Given data:
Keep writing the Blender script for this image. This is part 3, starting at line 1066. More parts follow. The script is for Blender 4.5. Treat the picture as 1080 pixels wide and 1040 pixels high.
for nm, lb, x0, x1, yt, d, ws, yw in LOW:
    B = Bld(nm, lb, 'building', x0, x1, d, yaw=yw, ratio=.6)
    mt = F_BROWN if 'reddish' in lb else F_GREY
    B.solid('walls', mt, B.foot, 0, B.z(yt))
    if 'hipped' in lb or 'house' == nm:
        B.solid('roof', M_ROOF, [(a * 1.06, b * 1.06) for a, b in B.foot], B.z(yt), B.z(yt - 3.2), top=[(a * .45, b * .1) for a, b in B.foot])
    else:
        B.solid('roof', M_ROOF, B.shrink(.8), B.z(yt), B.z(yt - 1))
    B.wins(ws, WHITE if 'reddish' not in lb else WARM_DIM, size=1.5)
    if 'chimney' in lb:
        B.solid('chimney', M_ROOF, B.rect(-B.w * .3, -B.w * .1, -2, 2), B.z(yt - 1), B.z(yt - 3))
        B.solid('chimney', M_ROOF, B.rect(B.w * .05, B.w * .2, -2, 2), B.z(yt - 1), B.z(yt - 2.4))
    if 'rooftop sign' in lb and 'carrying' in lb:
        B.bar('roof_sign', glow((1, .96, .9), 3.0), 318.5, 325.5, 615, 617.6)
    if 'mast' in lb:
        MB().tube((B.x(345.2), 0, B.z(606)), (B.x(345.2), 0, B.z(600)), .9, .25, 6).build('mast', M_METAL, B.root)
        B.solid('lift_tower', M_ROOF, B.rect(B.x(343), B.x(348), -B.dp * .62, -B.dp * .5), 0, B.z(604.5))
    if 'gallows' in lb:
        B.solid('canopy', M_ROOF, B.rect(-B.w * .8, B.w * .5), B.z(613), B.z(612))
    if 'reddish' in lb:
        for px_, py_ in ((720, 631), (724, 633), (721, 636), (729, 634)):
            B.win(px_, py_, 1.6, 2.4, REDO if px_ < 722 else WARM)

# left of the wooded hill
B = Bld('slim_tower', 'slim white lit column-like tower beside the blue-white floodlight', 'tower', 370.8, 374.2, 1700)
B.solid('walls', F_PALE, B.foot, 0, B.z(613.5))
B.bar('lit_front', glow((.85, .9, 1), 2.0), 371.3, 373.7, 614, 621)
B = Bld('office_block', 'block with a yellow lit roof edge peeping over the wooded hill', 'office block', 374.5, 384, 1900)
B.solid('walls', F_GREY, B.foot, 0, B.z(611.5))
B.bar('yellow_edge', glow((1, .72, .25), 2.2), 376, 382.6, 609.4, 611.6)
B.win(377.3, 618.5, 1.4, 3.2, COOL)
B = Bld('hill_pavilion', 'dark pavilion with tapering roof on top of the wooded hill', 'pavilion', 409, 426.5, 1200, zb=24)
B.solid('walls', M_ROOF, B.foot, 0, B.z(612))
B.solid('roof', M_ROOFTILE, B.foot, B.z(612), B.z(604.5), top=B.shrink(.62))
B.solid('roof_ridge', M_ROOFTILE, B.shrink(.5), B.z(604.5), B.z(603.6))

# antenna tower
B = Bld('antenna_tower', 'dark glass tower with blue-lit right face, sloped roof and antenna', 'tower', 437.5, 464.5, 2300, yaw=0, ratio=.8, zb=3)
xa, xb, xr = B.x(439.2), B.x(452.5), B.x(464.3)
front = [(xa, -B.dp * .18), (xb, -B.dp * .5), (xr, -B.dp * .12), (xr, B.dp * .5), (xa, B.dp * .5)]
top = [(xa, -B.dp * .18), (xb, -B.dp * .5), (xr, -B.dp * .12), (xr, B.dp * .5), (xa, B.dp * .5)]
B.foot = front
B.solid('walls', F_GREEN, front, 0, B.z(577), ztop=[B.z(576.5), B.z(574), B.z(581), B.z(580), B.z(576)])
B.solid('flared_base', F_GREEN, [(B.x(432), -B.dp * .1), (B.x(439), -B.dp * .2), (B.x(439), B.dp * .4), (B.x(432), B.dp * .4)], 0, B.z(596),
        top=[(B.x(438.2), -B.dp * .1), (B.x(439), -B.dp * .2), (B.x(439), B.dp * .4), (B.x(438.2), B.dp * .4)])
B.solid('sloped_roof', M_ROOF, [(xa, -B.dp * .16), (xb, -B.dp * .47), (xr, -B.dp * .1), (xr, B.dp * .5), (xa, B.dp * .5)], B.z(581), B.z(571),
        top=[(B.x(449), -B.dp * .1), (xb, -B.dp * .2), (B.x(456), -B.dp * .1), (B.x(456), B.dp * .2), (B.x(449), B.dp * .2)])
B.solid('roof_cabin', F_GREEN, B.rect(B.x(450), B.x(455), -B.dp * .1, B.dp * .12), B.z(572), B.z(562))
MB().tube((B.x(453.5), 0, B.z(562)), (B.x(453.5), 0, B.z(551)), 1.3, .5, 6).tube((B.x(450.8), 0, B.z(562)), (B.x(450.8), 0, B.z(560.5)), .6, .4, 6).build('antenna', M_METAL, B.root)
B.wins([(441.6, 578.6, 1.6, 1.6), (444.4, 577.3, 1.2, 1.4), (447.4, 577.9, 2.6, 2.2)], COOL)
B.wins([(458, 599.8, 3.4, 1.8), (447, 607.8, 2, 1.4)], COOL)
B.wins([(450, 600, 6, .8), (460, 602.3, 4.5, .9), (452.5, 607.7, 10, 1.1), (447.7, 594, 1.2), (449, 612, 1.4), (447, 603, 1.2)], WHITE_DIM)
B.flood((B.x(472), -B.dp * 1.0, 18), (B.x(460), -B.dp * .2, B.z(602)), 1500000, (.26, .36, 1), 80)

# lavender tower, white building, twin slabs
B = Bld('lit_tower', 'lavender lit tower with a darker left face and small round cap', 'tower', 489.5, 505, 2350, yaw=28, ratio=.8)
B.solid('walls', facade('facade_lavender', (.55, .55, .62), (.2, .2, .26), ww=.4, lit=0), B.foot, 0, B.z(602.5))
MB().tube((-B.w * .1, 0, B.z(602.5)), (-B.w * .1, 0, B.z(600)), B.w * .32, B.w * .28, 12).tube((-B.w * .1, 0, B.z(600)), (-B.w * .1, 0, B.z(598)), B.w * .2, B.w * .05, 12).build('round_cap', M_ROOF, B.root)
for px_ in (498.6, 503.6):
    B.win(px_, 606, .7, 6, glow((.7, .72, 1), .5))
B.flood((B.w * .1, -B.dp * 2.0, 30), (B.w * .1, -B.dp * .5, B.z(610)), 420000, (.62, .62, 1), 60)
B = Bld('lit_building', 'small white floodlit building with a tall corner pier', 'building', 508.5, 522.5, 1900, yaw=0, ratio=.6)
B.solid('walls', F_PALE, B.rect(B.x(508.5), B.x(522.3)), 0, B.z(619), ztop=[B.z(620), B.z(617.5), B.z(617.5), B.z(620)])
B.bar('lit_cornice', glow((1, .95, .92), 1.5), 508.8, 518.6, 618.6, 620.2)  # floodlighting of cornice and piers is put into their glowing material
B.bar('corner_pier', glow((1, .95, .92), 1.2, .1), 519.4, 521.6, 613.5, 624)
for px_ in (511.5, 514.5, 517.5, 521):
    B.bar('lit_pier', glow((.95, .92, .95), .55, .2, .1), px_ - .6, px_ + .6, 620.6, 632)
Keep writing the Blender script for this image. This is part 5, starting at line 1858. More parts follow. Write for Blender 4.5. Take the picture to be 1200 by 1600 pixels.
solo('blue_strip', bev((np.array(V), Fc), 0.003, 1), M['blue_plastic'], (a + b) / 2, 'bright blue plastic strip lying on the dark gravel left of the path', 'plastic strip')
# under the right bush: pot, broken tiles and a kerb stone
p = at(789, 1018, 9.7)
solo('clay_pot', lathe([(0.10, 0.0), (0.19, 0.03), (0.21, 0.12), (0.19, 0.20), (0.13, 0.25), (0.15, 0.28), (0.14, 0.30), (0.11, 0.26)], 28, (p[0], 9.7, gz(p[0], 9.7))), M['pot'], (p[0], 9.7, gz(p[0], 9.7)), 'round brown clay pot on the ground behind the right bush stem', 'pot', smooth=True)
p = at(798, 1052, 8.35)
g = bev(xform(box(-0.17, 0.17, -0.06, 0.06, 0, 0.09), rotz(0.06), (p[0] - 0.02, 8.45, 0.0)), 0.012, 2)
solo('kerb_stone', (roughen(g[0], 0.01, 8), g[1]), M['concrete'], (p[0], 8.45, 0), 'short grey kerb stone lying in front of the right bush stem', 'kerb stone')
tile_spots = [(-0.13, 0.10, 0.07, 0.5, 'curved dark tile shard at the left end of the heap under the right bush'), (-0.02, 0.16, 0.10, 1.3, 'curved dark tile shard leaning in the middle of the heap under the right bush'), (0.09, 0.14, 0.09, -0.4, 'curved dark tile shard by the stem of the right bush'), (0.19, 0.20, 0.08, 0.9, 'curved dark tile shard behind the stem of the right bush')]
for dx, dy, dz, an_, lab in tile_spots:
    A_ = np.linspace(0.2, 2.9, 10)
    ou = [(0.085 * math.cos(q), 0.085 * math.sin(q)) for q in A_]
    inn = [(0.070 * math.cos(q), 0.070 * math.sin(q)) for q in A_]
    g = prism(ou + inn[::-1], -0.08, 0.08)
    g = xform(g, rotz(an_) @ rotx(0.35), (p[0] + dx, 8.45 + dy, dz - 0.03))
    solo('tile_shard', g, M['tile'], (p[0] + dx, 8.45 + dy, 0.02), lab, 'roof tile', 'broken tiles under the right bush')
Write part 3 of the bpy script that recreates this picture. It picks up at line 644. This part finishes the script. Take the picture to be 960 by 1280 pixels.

What you should do: In the records above, return only the line that contains "by 1600 pixels." and every line after it through the last, exactly as they appear.

Result of the exercise:
Keep writing the Blender script for this image. This is part 5, starting at line 1858. More parts follow. Write for Blender 4.5. Take the picture to be 1200 by 1600 pixels.
solo('blue_strip', bev((np.array(V), Fc), 0.003, 1), M['blue_plastic'], (a + b) / 2, 'bright blue plastic strip lying on the dark gravel left of the path', 'plastic strip')
# under the right bush: pot, broken tiles and a kerb stone
p = at(789, 1018, 9.7)
solo('clay_pot', lathe([(0.10, 0.0), (0.19, 0.03), (0.21, 0.12), (0.19, 0.20), (0.13, 0.25), (0.15, 0.28), (0.14, 0.30), (0.11, 0.26)], 28, (p[0], 9.7, gz(p[0], 9.7))), M['pot'], (p[0], 9.7, gz(p[0], 9.7)), 'round brown clay pot on the ground behind the right bush stem', 'pot', smooth=True)
p = at(798, 1052, 8.35)
g = bev(xform(box(-0.17, 0.17, -0.06, 0.06, 0, 0.09), rotz(0.06), (p[0] - 0.02, 8.45, 0.0)), 0.012, 2)
solo('kerb_stone', (roughen(g[0], 0.01, 8), g[1]), M['concrete'], (p[0], 8.45, 0), 'short grey kerb stone lying in front of the right bush stem', 'kerb stone')
tile_spots = [(-0.13, 0.10, 0.07, 0.5, 'curved dark tile shard at the left end of the heap under the right bush'), (-0.02, 0.16, 0.10, 1.3, 'curved dark tile shard leaning in the middle of the heap under the right bush'), (0.09, 0.14, 0.09, -0.4, 'curved dark tile shard by the stem of the right bush'), (0.19, 0.20, 0.08, 0.9, 'curved dark tile shard behind the stem of the right bush')]
for dx, dy, dz, an_, lab in tile_spots:
    A_ = np.linspace(0.2, 2.9, 10)
    ou = [(0.085 * math.cos(q), 0.085 * math.sin(q)) for q in A_]
    inn = [(0.070 * math.cos(q), 0.070 * math.sin(q)) for q in A_]
    g = prism(ou + inn[::-1], -0.08, 0.08)
    g = xform(g, rotz(an_) @ rotx(0.35), (p[0] + dx, 8.45 + dy, dz - 0.03))
    solo('tile_shard', g, M['tile'], (p[0] + dx, 8.45 + dy, 0.02), lab, 'roof tile', 'broken tiles under the right bush')
Write part 3 of the bpy script that recreates this picture. It picks up at line 644. This part finishes the script. Take the picture to be 960 by 1280 pixels.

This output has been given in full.